Remembering Aloud by Jim Snee

I have sat, alone and quiet, on edge of a Neolithic long barrow and thought about the people who built it. It is a kind of remembrance. No one knows their names, or if they were good or bad people. But they were my ancestors and I take a moment to remember them.

My career as an archaeologist has involved death from the very beginning, a sixteen year old boy looking at lines of skeletons in the mass graves of the black death. The experienced professional carefully and respectfully lifting the remains disturbed by engineering works so that they may have a proper reburial. And the older and wiser man gazing in awe and sadness of an Iron Age warrior buried with his sword by his side. Remembrance can be a cocktail of powerful emotions.

Modern remembrance seems very organised in comparison, something separate from life to be jealously guarded, like the stone and bronze monuments upon which it is focussed. But it was not always so.

The first monuments of the first world war were not for the dead, but for the living. Street shrines were constructed to house the names of those who were away and in danger. Beginning as simply names written on a piece of paper and pinned onto a board, they were soon embellished with gifts of crosses, flowers and flags until they became large elaborate structures. In truth they formed the focus of an outpouring of community spirit.

Those in positions of authority, however, were not pleased. The government that had decided not to return the bodies of those slain home because it would be bad for morale, equally felt that posting the names of those fighting and killed would be unhealthy for the public psyche and even lead to defeatism. The church was equally disapproving and calls were made for these “ritualistic” shrines to be desecrated by the faithful. Fortunately only a few zealots heeded these calls and desecration of street shrines is rare.
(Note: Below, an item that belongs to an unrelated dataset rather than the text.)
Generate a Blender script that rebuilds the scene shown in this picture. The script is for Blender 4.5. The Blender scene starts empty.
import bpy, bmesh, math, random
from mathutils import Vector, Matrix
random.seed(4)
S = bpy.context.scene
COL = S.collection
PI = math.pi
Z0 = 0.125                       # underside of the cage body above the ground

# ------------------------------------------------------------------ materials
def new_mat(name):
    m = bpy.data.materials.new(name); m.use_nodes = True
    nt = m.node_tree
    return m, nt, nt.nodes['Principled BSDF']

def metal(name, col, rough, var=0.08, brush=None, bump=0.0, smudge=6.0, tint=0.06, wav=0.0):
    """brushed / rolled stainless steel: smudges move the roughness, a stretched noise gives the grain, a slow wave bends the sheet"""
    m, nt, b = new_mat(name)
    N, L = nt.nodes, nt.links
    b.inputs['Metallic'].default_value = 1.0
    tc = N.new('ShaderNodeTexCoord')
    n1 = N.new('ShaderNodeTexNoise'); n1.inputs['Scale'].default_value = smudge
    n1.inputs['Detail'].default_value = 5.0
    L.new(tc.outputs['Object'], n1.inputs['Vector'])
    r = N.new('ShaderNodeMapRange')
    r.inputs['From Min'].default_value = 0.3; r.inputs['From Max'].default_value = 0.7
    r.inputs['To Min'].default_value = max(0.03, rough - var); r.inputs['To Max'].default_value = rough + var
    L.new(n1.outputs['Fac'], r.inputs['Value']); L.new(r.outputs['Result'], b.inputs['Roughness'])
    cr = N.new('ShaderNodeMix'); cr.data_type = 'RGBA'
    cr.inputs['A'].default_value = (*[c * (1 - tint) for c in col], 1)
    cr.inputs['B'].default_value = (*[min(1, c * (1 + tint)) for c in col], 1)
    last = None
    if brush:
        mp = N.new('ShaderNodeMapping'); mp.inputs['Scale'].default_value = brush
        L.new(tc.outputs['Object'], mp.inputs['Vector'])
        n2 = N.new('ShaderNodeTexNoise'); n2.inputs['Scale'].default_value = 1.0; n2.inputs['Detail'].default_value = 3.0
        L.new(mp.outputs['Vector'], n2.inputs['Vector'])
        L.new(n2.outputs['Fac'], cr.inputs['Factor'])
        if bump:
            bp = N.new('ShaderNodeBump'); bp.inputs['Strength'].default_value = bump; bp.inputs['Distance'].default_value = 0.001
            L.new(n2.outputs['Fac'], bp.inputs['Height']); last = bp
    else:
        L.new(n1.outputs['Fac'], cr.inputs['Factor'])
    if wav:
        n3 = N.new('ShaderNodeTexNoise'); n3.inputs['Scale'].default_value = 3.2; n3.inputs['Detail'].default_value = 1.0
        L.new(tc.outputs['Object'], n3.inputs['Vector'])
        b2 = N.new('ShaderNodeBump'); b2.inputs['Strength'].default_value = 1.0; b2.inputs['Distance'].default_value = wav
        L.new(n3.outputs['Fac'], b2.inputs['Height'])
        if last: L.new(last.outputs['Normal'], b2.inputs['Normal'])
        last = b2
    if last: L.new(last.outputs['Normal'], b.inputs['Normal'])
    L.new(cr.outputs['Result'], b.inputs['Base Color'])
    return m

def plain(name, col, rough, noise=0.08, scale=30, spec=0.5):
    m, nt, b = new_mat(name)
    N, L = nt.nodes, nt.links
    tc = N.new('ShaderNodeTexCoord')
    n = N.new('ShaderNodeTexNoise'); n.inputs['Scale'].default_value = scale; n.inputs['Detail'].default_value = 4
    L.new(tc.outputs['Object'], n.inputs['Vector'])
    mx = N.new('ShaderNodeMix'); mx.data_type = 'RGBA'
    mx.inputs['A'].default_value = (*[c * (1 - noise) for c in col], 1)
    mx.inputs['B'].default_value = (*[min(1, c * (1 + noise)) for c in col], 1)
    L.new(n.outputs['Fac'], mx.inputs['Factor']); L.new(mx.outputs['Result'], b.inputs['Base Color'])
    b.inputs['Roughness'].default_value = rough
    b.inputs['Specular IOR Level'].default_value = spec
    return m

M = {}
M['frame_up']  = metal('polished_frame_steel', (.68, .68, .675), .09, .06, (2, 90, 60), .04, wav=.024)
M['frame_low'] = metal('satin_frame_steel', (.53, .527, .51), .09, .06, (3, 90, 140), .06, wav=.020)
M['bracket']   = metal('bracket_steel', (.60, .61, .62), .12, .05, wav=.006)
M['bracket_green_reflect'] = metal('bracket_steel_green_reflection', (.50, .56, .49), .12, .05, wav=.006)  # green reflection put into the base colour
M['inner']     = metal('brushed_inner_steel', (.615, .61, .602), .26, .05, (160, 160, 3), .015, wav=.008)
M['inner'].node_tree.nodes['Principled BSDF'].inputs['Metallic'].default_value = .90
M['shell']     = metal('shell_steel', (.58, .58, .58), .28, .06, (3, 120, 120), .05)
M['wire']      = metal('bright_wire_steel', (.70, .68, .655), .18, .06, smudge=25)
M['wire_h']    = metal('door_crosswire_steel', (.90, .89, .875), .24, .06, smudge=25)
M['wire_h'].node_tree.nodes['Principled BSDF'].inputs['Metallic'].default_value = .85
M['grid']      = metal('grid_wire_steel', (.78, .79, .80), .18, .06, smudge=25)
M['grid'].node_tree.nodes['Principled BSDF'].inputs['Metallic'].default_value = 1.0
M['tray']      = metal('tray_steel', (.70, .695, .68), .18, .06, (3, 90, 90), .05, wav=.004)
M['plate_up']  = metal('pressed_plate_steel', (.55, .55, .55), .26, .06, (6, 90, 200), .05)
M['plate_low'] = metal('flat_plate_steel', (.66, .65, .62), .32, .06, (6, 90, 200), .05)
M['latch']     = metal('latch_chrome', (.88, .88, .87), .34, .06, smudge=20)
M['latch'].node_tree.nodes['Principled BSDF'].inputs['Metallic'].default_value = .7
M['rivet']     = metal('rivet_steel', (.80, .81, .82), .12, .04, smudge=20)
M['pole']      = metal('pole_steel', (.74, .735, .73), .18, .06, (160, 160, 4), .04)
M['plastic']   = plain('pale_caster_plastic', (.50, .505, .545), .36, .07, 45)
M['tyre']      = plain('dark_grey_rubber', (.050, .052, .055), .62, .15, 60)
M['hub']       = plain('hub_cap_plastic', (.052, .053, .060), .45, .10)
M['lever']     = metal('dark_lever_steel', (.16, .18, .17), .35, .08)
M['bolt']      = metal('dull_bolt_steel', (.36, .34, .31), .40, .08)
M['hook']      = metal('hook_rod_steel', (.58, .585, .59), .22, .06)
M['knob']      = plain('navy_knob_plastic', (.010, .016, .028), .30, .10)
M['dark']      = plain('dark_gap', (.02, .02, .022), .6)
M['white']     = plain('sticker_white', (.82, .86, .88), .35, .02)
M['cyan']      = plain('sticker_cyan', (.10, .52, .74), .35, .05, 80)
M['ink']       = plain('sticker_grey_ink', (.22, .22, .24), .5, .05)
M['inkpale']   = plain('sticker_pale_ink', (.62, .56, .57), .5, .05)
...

When the war ended, the government began setting up its own war memorials in the form of decommissioned tanks, and captured artillery. This followed a tradition started by the Romans. In ancient times they would set up a display of captured banners, weapons, shields and armour as a symbol of victory. They called this ‘tropaeum’, from which we get the word ‘trophy’ and it would be sponsored by provincial governors and generals who wanted the people to vote for them. In the 20th century, however, with various peace movements growing across the country, the presentation tanks and other pieces of ironmongery proved unpopular and by 1930 most had been sold as scrap.

The stone and bronze monuments that we see today often date to the early 1920s. Government, both local and national, sought to distance itself from the years of suffering, while still responding to the outpouring of grief that the country witnessed. With new monuments came a new narrative, a counterpoint to the message of the peace movement. The community shrines and roles of honour that named all who served were swept away and replaced by statues and pillars adorned with the sword of victory and the wreath of triumph. The names put on display were hailed as the glorious dead.

Once more those who had served and died had become lost in a battle that others planned and directed.

Lost, but not forgotten. There is another kind of shrine to the fallen of our forefathers. It may be biscuit tin, or an old shoe box, but somewhere in possession of each family it will be there. In it will be a few old medals, maybe some postcards or letters. Buttons, badges and photographs are also found within. Sacred, guarded and safe.

In my life I have had the privilege of attending remembrance services both large and small and listened to the silence of many people deep in emotional thought.

But the privilege that comes back to me week in and week out comes from those moments when people have brought their family shrine out for viewing, so that granddad or great grandad can be named and talked about, and questions asked of the strange objects from that almost otherworldly war of long ago that we know so little about and yet feel so deeply.

Real, human, history. Remembered aloud.